Scene script records:

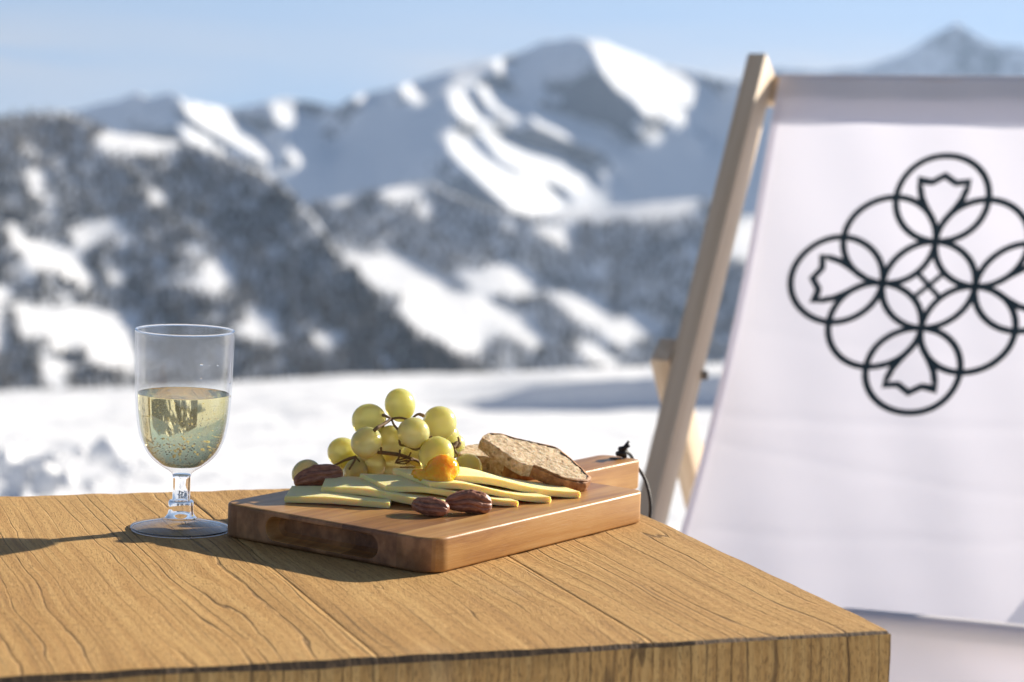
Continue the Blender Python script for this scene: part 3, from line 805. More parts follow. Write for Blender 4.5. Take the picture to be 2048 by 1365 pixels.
# ------------------------------------------------------------------ cutting board
BA = 0.96569
BN = np.array([-0.04302, 1.41791])
bw_, bl_, bt_ = 0.1726, 0.246, 0.022
av = np.array([math.cos(BA), math.sin(BA)]); bv_ = np.array([-math.sin(BA), math.cos(BA)])
ZB = ZT + bt_ + 0.0006          # top of the board
def cutting_board():
    root = empty('cutting_board', (BN[0], BN[1], ZT + 0.0006), BA)
    tag(root, 'brown wooden cutting board with finger groove and short handle on the table', 'cutting board')
    def rounded(x0, x1, y0, y1, rads, n=10):
        pts = []
        for (cx, cy, a0, rr) in ((x1, y0, -90, rads[1]), (x1, y1, 0, rads[2]), (x0, y1, 90, rads[3]), (x0, y0, 180, rads[0])):
            sx = -1 if cx == x1 else 1; sy = -1 if cy == y1 else 1
            ox, oy = cx + sx * rr, cy + sy * rr
            for i in range(n + 1):
                t = R(a0 + 90 * i / n)
                pts.append((ox + rr * math.cos(t), oy + rr * math.sin(t)))
        return pts
    def slab(pts, h, bev):
        bm = bmesh.new()
        vs_ = [bm.verts.new((x, y, 0)) for x, y in pts]
        f = bm.faces.new(vs_)
        ex = bmesh.ops.extrude_face_region(bm, geom=[f])
        for v in [g for g in ex['geom'] if isinstance(g, bmesh.types.BMVert)]: v.co.z += h
        bmesh.ops.recalc_face_normals(bm, faces=bm.faces)
        eg = [e for e in bm.edges if abs(e.verts[0].co.z - e.verts[1].co.z) < 1e-6]
        bmesh.ops.bevel(bm, geom=eg, offset=bev, segments=4, affect='EDGES', profile=0.5)
        return bm
    bm = slab(rounded(0, bl_, 0, bw_, (0.016, 0.009, 0.009, 0.011)), bt_, 0.0020)
    body = bmobj('board_body', bm, M['board'], root)
    # finger groove routed into the near end
    bm = bmesh.new()
    yc0, yc1, rr, dep = 0.0505, 0.1265, 0.0075, 0.011
    prof = []
    for s, yc in ((-1, yc0), (1, yc1)):
        for i in range(17):
            t = R(-90 + 180 * i / 16) if s > 0 else R(90 + 180 * i / 16)
            prof.append((yc + rr * math.cos(t), 0.0108 + rr * math.sin(t)))
    rows = []
    for x, shr in ((-0.004, 1.10), (0.0, 1.06), (0.0007, 1.01), (0.0018, 1.0), (0.007, 0.99), (0.0115, 0.86), (0.0140, 0.55)):
        ring = []
        for (y, z) in prof:
            cyy = min(max(y, yc0), yc1)
            ring.append(bm.verts.new((x, cyy + (y - cyy) * shr, 0.0108 + (z - 0.0108) * shr)))
        rows.append(ring)
    for a_, b_ in zip(rows[:-1], rows[1:]):
        for i in range(len(prof)):
            j = (i + 1) % len(prof)
            bm.faces.new((a_[i], a_[j], b_[j], b_[i]))
    bm.faces.new(rows[0][::-1]); bm.faces.new(rows[-1])
    bmesh.ops.recalc_face_normals(bm, faces=bm.faces)
    me = bpy.data.meshes.new('cutter'); bm.to_mesh(me); bm.free()
    cut = bpy.data.objects.new('cutter', me); COL.objects.link(cut); cut.parent = root
    md = body.modifiers.new('groove', 'BOOLEAN'); md.operation = 'DIFFERENCE'; md.object = cut; md.solver = 'EXACT'
    bpy.context.view_layer.update()
    dg = bpy.context.evaluated_depsgraph_get()
    nm = bpy.data.meshes.new_from_object(body.evaluated_get(dg))
    body.modifiers.clear(); body.data = nm
    if not nm.materials: nm.materials.append(M['board'])
    bpy.data.objects.remove(cut)
    nm.polygons.foreach_set('use_smooth', [True] * len(nm.polygons)); nm.set_sharp_from_angle(angle=R(32))
    # handle, left solid where the cord goes through
    hy0, hy1 = 0.0738, 0.1085
    pts = []
    for x, y in ((bl_ - 0.0005, hy0 - 0.004),): pts.append((x, y))
    pts += [(bl_ + 0.010, hy0), (bl_ + 0.1085, hy0)]
    for i in range(9):
        t = R(-90 + 90 * i / 8); pts.append((bl_ + 0.1085 + 0.005 * math.cos(t), hy0 + 0.005 + 0.005 * math.sin(t)))
    for i in range(9):
        t = R(90 * i / 8); pts.append((bl_ + 0.1045 + 0.009 * math.cos(t), hy1 - 0.009 + 0.009 * math.sin(t)))
    pts += [(bl_ + 0.010, hy1), (bl_ - 0.0005, hy1 + 0.004)]
    hb = slab(pts, bt_ - 0.0004, 0.0012)
    h = bmobj('handle', hb, M['board'], root); angle_smooth(h, 32)
    lathe('hole_shade_disc', [(0.0045, 0.0), (0.0045, 0.0003)], M['cord'], root, 24, True, True).location = (bl_ + 0.102, 0.090, bt_ - 0.0003)  # flat black disc stands in for the shade inside a hole
    return root
cutting_board()
def BW(a_, b_, z=0.0):
    p = BN + av * a_ + bv_ * b_
    return np.array([p[0], p[1], ZB + z])

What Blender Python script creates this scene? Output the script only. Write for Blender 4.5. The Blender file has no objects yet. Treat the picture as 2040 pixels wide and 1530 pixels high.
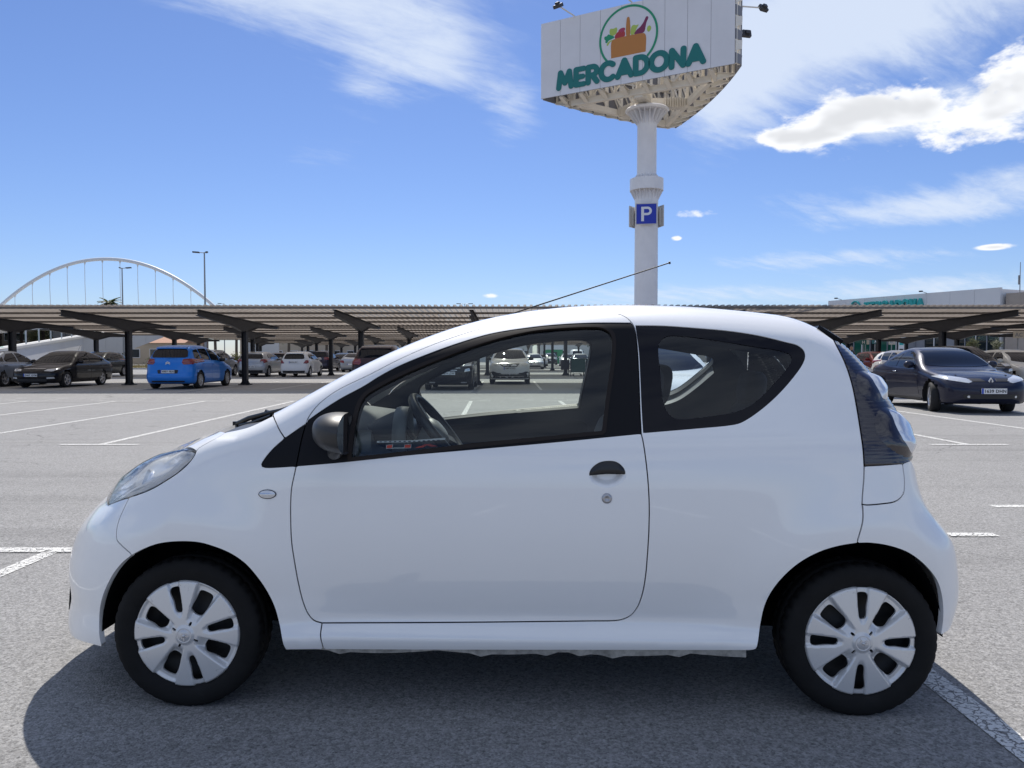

# Set exercise:
Restate the entire listing word for word, excluding pictures.

# Complete output:
Continue the Blender Python script for this scene: part 3, from line 805. More parts follow. Write for Blender 4.5. Take the picture to be 2048 by 1365 pixels.
# ------------------------------------------------------------------ cutting board
BA = 0.96569
BN = np.array([-0.04302, 1.41791])
bw_, bl_, bt_ = 0.1726, 0.246, 0.022
av = np.array([math.cos(BA), math.sin(BA)]); bv_ = np.array([-math.sin(BA), math.cos(BA)])
ZB = ZT + bt_ + 0.0006          # top of the board
def cutting_board():
    root = empty('cutting_board', (BN[0], BN[1], ZT + 0.0006), BA)
    tag(root, 'brown wooden cutting board with finger groove and short handle on the table', 'cutting board')
    def rounded(x0, x1, y0, y1, rads, n=10):
        pts = []
        for (cx, cy, a0, rr) in ((x1, y0, -90, rads[1]), (x1, y1, 0, rads[2]), (x0, y1, 90, rads[3]), (x0, y0, 180, rads[0])):
            sx = -1 if cx == x1 else 1; sy = -1 if cy == y1 else 1
            ox, oy = cx + sx * rr, cy + sy * rr
            for i in range(n + 1):
                t = R(a0 + 90 * i / n)
                pts.append((ox + rr * math.cos(t), oy + rr * math.sin(t)))
        return pts
    def slab(pts, h, bev):
        bm = bmesh.new()
        vs_ = [bm.verts.new((x, y, 0)) for x, y in pts]
        f = bm.faces.new(vs_)
        ex = bmesh.ops.extrude_face_region(bm, geom=[f])
        for v in [g for g in ex['geom'] if isinstance(g, bmesh.types.BMVert)]: v.co.z += h
        bmesh.ops.recalc_face_normals(bm, faces=bm.faces)
        eg = [e for e in bm.edges if abs(e.verts[0].co.z - e.verts[1].co.z) < 1e-6]
        bmesh.ops.bevel(bm, geom=eg, offset=bev, segments=4, affect='EDGES', profile=0.5)
        return bm
    bm = slab(rounded(0, bl_, 0, bw_, (0.016, 0.009, 0.009, 0.011)), bt_, 0.0020)
    body = bmobj('board_body', bm, M['board'], root)
    # finger groove routed into the near end
    bm = bmesh.new()
    yc0, yc1, rr, dep = 0.0505, 0.1265, 0.0075, 0.011
    prof = []
    for s, yc in ((-1, yc0), (1, yc1)):
        for i in range(17):
            t = R(-90 + 180 * i / 16) if s > 0 else R(90 + 180 * i / 16)
            prof.append((yc + rr * math.cos(t), 0.0108 + rr * math.sin(t)))
    rows = []
    for x, shr in ((-0.004, 1.10), (0.0, 1.06), (0.0007, 1.01), (0.0018, 1.0), (0.007, 0.99), (0.0115, 0.86), (0.0140, 0.55)):
        ring = []
        for (y, z) in prof:
            cyy = min(max(y, yc0), yc1)
            ring.append(bm.verts.new((x, cyy + (y - cyy) * shr, 0.0108 + (z - 0.0108) * shr)))
        rows.append(ring)
    for a_, b_ in zip(rows[:-1], rows[1:]):
        for i in range(len(prof)):
            j = (i + 1) % len(prof)
            bm.faces.new((a_[i], a_[j], b_[j], b_[i]))
    bm.faces.new(rows[0][::-1]); bm.faces.new(rows[-1])
    bmesh.ops.recalc_face_normals(bm, faces=bm.faces)
    me = bpy.data.meshes.new('cutter'); bm.to_mesh(me); bm.free()
    cut = bpy.data.objects.new('cutter', me); COL.objects.link(cut); cut.parent = root
    md = body.modifiers.new('groove', 'BOOLEAN'); md.operation = 'DIFFERENCE'; md.object = cut; md.solver = 'EXACT'
    bpy.context.view_layer.update()
    dg = bpy.context.evaluated_depsgraph_get()
    nm = bpy.data.meshes.new_from_object(body.evaluated_get(dg))
    body.modifiers.clear(); body.data = nm
    if not nm.materials: nm.materials.append(M['board'])
    bpy.data.objects.remove(cut)
    nm.polygons.foreach_set('use_smooth', [True] * len(nm.polygons)); nm.set_sharp_from_angle(angle=R(32))
    # handle, left solid where the cord goes through
    hy0, hy1 = 0.0738, 0.1085
    pts = []
    for x, y in ((bl_ - 0.0005, hy0 - 0.004),): pts.append((x, y))
    pts += [(bl_ + 0.010, hy0), (bl_ + 0.1085, hy0)]
    for i in range(9):
        t = R(-90 + 90 * i / 8); pts.append((bl_ + 0.1085 + 0.005 * math.cos(t), hy0 + 0.005 + 0.005 * math.sin(t)))
    for i in range(9):
        t = R(90 * i / 8); pts.append((bl_ + 0.1045 + 0.009 * math.cos(t), hy1 - 0.009 + 0.009 * math.sin(t)))
    pts += [(bl_ + 0.010, hy1), (bl_ - 0.0005, hy1 + 0.004)]
    hb = slab(pts, bt_ - 0.0004, 0.0012)
    h = bmobj('handle', hb, M['board'], root); angle_smooth(h, 32)
    lathe('hole_shade_disc', [(0.0045, 0.0), (0.0045, 0.0003)], M['cord'], root, 24, True, True).location = (bl_ + 0.102, 0.090, bt_ - 0.0003)  # flat black disc stands in for the shade inside a hole
    return root
cutting_board()
def BW(a_, b_, z=0.0):
    p = BN + av * a_ + bv_ * b_
    return np.array([p[0], p[1], ZB + z])

What Blender Python script creates this scene? Output the script only. Write for Blender 4.5. The Blender file has no objects yet. Treat the picture as 2040 pixels wide and 1530 pixels high.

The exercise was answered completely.